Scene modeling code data
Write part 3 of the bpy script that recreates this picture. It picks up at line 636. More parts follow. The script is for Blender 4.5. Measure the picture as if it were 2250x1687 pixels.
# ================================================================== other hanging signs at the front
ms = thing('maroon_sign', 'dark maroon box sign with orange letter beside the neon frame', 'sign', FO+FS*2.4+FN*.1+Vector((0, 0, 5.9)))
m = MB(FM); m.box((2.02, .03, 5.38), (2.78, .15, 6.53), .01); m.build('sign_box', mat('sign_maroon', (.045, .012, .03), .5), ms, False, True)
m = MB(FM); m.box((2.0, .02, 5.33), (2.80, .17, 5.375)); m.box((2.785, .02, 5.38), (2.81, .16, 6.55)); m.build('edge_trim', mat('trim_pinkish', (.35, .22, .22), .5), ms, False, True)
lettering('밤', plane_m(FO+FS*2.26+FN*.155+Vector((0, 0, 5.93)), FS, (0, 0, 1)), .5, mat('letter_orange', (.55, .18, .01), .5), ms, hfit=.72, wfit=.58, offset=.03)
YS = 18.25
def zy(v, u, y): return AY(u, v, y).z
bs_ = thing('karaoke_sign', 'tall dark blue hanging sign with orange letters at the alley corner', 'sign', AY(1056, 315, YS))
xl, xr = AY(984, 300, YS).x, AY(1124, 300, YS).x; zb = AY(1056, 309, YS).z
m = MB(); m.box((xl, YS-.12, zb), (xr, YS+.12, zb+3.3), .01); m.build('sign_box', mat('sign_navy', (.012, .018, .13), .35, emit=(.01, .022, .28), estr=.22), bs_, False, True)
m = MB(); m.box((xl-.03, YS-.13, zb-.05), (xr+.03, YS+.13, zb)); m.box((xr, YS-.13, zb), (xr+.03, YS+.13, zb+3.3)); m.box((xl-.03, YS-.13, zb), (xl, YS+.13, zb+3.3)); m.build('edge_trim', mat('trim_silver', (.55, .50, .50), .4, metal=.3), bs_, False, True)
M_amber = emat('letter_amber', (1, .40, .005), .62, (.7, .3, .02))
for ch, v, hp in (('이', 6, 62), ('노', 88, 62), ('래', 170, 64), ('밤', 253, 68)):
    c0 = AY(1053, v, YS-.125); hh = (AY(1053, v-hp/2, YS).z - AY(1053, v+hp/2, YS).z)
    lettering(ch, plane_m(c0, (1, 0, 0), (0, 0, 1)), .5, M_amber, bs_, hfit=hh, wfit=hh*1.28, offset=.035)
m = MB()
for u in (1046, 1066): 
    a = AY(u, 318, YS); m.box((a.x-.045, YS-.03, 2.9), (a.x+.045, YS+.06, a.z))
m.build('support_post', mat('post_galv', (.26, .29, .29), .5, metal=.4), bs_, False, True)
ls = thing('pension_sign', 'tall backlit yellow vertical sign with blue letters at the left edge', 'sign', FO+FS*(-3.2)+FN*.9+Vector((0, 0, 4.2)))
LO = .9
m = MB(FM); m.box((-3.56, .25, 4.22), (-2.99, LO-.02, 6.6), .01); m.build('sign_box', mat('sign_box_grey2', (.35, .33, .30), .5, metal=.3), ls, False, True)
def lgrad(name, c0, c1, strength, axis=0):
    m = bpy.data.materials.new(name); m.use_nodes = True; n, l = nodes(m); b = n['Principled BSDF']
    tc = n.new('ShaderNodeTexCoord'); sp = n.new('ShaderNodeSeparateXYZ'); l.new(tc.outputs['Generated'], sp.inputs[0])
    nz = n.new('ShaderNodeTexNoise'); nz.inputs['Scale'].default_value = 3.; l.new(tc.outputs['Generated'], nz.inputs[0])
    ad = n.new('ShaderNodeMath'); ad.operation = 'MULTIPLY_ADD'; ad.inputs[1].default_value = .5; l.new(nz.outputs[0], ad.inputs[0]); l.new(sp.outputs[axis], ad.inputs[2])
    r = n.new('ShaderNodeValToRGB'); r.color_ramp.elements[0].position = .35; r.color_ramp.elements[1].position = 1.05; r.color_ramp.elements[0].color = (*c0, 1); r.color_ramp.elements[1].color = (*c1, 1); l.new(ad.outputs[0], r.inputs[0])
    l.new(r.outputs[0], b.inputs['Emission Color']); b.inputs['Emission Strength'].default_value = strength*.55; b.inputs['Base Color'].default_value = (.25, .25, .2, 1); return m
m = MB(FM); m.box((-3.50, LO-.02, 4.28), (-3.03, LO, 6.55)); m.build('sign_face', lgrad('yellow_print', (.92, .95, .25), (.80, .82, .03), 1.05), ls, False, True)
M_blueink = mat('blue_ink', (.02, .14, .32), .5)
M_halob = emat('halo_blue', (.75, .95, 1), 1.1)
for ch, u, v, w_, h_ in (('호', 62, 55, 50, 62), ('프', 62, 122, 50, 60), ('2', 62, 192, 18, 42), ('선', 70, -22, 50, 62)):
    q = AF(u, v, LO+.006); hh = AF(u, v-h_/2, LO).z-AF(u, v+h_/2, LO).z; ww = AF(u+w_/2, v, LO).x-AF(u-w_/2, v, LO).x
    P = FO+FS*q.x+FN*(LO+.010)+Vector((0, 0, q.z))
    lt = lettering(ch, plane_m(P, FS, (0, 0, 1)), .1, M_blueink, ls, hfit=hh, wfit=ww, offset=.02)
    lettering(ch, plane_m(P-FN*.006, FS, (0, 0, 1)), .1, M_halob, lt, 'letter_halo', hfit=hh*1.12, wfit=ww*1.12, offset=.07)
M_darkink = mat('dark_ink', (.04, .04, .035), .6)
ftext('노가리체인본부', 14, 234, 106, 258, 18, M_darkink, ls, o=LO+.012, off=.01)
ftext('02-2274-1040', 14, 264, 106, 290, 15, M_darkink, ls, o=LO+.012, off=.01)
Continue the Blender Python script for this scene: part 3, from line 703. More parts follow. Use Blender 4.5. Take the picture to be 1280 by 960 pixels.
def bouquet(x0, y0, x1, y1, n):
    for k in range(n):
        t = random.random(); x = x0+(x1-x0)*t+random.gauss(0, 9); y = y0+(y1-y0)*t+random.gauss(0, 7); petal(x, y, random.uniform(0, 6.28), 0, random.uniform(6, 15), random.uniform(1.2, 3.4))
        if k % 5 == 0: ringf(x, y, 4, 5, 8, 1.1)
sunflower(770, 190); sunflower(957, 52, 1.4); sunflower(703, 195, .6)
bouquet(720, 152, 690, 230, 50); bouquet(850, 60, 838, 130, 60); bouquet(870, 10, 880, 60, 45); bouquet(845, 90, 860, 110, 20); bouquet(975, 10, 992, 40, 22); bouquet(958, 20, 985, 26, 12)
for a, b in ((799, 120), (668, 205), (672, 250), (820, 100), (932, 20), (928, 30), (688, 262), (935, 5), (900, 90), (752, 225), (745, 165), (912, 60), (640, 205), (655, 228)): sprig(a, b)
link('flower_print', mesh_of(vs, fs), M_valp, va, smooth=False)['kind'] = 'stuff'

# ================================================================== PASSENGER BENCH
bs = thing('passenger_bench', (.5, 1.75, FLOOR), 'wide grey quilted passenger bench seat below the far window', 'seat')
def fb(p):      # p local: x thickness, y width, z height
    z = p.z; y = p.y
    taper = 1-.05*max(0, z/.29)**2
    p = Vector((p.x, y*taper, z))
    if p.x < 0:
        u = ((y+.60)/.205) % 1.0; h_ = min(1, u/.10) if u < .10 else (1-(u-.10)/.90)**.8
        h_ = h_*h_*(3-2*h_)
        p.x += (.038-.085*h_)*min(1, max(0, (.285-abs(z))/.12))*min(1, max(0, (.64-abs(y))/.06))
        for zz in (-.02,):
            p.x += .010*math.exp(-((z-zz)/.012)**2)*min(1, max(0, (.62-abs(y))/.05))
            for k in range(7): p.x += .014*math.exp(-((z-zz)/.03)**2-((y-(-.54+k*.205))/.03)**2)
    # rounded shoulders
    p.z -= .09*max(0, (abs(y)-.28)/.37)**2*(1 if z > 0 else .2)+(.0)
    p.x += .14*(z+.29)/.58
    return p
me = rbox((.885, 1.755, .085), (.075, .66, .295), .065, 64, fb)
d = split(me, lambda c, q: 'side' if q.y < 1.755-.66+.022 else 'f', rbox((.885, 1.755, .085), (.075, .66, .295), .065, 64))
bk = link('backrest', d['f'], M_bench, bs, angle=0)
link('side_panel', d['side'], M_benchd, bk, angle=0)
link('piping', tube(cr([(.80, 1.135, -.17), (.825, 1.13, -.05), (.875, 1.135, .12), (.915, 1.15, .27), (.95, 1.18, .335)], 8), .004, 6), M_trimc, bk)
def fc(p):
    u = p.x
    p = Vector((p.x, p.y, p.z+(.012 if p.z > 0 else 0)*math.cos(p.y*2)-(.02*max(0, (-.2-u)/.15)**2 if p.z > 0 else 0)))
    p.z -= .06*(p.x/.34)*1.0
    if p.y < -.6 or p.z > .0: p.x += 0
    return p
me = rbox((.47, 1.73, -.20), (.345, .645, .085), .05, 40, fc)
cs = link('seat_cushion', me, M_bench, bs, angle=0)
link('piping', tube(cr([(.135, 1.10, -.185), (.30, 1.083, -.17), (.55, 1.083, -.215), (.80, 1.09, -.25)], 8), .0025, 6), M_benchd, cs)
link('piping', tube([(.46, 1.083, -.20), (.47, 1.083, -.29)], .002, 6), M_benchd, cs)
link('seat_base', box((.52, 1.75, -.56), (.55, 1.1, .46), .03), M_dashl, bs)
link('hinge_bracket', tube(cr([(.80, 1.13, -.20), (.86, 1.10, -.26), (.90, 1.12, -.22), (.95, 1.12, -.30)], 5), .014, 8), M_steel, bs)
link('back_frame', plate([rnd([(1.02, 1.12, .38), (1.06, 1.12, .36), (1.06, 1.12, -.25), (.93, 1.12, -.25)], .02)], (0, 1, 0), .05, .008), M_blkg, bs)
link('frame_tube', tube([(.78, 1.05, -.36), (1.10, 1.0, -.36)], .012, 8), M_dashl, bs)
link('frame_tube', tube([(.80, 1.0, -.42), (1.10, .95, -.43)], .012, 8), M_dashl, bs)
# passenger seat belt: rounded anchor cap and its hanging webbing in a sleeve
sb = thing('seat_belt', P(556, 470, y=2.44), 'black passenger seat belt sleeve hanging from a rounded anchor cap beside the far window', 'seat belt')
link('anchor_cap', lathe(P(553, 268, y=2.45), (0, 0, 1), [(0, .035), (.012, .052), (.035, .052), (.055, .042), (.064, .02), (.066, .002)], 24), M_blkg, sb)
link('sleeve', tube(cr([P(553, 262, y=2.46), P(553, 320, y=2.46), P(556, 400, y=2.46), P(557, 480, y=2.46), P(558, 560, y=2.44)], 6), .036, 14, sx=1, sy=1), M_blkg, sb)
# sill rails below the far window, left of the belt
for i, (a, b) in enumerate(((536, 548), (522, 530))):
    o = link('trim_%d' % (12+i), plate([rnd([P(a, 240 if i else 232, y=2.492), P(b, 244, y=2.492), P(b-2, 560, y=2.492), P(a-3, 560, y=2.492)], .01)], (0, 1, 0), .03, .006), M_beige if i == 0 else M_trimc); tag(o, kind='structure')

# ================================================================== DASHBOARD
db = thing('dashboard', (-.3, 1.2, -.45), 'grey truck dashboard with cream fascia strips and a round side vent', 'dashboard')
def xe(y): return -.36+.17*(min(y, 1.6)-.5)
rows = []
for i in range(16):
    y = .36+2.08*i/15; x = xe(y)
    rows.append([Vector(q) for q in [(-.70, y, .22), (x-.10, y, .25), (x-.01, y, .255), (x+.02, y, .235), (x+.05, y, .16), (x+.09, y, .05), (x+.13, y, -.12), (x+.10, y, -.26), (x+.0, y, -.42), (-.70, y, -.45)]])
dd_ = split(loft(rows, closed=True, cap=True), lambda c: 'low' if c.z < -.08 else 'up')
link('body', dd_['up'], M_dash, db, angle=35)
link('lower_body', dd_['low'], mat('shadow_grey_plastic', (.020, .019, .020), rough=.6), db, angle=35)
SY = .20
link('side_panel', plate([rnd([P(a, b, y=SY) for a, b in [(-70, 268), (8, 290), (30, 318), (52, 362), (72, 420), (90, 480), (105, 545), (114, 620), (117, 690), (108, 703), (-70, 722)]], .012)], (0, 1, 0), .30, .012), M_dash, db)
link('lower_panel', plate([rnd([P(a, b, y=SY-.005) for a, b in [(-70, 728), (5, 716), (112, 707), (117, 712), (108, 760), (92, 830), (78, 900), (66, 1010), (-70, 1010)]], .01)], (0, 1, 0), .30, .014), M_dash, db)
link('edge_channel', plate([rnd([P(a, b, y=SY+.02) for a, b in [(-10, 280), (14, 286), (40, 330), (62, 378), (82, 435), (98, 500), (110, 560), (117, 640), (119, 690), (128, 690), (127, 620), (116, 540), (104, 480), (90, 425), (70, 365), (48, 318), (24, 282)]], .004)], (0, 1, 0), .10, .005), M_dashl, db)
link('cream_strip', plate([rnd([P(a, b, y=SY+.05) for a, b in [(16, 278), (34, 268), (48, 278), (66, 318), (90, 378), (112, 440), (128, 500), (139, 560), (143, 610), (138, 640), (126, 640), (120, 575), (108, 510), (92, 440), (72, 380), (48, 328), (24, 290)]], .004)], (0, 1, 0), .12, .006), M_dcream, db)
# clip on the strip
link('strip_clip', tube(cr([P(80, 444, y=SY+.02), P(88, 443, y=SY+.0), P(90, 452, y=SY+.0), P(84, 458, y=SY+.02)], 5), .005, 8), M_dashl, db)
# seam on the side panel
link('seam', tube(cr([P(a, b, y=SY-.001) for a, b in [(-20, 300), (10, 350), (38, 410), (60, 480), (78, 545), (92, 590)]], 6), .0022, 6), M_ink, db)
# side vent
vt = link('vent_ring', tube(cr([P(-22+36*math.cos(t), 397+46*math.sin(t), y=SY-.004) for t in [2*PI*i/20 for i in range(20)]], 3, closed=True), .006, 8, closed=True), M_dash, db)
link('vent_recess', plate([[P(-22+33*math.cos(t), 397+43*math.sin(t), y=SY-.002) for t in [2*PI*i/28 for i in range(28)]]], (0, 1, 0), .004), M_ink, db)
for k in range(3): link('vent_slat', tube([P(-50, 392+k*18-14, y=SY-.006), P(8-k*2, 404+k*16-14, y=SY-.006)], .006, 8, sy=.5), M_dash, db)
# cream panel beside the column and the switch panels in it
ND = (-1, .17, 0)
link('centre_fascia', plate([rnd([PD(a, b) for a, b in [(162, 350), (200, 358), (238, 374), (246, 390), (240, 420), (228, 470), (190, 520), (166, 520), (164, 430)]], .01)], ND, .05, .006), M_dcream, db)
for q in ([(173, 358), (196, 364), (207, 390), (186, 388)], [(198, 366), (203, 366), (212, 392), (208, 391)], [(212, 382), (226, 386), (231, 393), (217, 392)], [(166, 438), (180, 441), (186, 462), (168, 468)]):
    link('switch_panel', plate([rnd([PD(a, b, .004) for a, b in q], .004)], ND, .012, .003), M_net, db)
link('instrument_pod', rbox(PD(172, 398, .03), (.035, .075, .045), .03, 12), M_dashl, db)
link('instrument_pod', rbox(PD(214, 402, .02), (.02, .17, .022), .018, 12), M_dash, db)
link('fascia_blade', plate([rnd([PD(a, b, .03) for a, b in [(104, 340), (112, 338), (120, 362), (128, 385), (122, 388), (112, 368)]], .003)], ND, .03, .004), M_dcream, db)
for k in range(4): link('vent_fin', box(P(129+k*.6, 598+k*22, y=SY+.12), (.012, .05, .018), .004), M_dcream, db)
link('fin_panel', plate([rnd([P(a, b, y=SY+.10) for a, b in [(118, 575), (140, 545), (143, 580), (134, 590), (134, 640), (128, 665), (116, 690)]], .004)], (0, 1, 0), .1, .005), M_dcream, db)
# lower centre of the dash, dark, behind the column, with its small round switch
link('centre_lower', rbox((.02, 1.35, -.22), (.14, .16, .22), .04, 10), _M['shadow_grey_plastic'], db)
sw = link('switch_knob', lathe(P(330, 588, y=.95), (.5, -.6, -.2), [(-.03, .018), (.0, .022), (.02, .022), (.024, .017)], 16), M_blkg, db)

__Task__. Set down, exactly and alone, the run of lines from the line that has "dd_ = split(loft(rows, closed=True, cap=True), lambda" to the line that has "link('body', dd_['up'], M_dash, db, angle=35)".

__Final result__.
dd_ = split(loft(rows, closed=True, cap=True), lambda c: 'low' if c.z < -.08 else 'up')
link('body', dd_['up'], M_dash, db, angle=35)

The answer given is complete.